I'd have to write more annotations for it to really be relevant and the time do that has just vanished on me. So maybe we'll get the original Mistborn trilogy done that way. But I'm less certain I will ever get any more annotations written.

Words of Radiance Omaha signing ()
#7 Copy


The Annotations is actually what got me started.  And I was wondering do we have any Stormlight ones in the pipeline?

Brandon Sanderson

Yes I have finished Part I of The Way of Kings.  That's not a ton, but I eventually intend to do the entire book.  The problem I've run into is that I reference Way of Kings Prime a whole ton while writing them, because it's what is in my head. 


And it's a lot a mixed content.  

Brandon Sanderson

Yeah, and so it might be better when I can release Way of Kings Prime to accompany them, but I will be doing that.  

Chris King interview ()
#8 Copy

Chris King

When do you plan on releasing the Way of Kings annotations?

Brandon Sanderson

I've only written about a quarter of them. I have a sneaking suspicion that it will take me a few years just because it's taken me three and a half years to get the second book out. So I feel a burden to get the books going before I do side things like this. My life got a whole lot more busy with The Wheel of Time than it used to be. Which has cut out some of my side-projects like this but I would like to do them eventually.

General Reddit 2020 ()
#11 Copy

Brandon Sanderson

Rhythm of War Chapter 7

Annotation time! So, one of the things I worry about (maybe too much) in an extended series like this is something I'll call Skelletor Syndrome. This is the problem that the protagonists need victories through the course of the series--the text will naturally build to important moments, and while there will be failures, there will also be victories.

The more times an antagonist gets defeated, however, the less of a threat they become in the reader's mind. It's hard to justify to the reader that a villain is still a credible threat after they've been foiled time and time again. (Kylo Ren ran into this problem, for example, in the new Star Wars series.)

Going into the Stormlight Archive, this is why I staggered the threats moving from non-supernatural antagonists (like Sadeas) toward increasingly dangerous threats. This isn't to say that someone like Ialai couldn't be a credible threat without powers. However, I still felt it best to move on from her as a representation of the antagonists in the earlier part of the series, pointing us toward larger (and more cosmere-aware) threats as the conflict of the books expands. I could easily have had an entire book with a major thread about toppling her little empire on the Shattered Plains, but that would have been too backward looking.

So in this book, we're pointing away from the Sadeas/Amaram team toward Odium, some individual fused, and several of the cosmere-aware players (Thaidakar and Restares.) Don't worry if those names aren't clear to you on first read--they've been around for a while, but I haven't delved too much into who they are. This book will do so.

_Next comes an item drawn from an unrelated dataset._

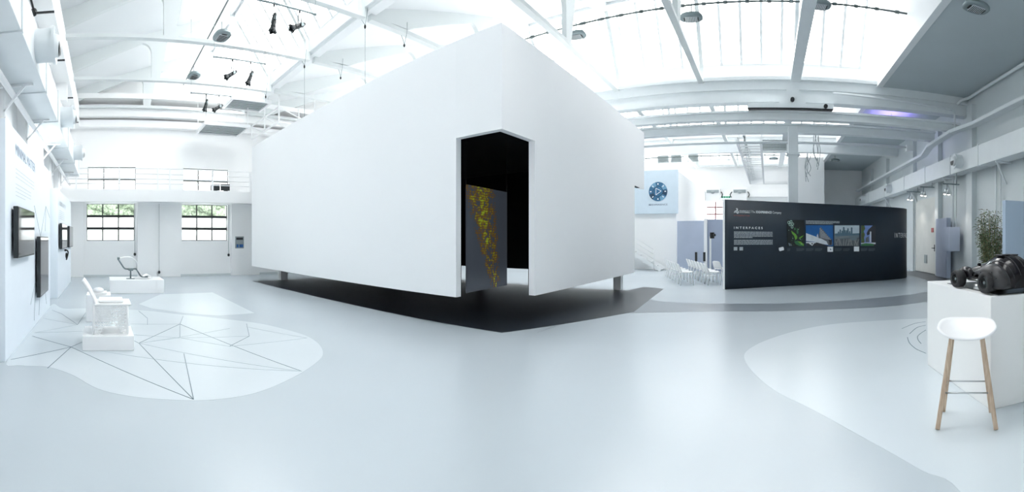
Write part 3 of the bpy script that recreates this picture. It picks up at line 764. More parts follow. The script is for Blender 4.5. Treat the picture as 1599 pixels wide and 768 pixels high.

> I could easily have had an entire book with a major thread about toppling her little empire on the Shattered Plains, but that would have been too backward looking.

I dunno. I think that could be fun. I'm somewhat imagining a John-Wick-alike character whose job is to take Ialai down and it turning into a surreal action/adventure/spy story.

Brandon Sanderson

I absolutely think this could have worked in a different narrative. But in this book, with so much of the focus moving to the greater war and the invasion, I feel that spending a lot of pages on recovering the Shattered Plains (and dealing with a group in the Sons of Honor that have been repeatedly defeated already) would just feel anticlimactic.

A different style of narrative could have pivoted to political intrigue instead of war epic after the first book or so, and then this sort of plot would have been exciting and dynamic. It's all about scope and the subgenre of your narrative.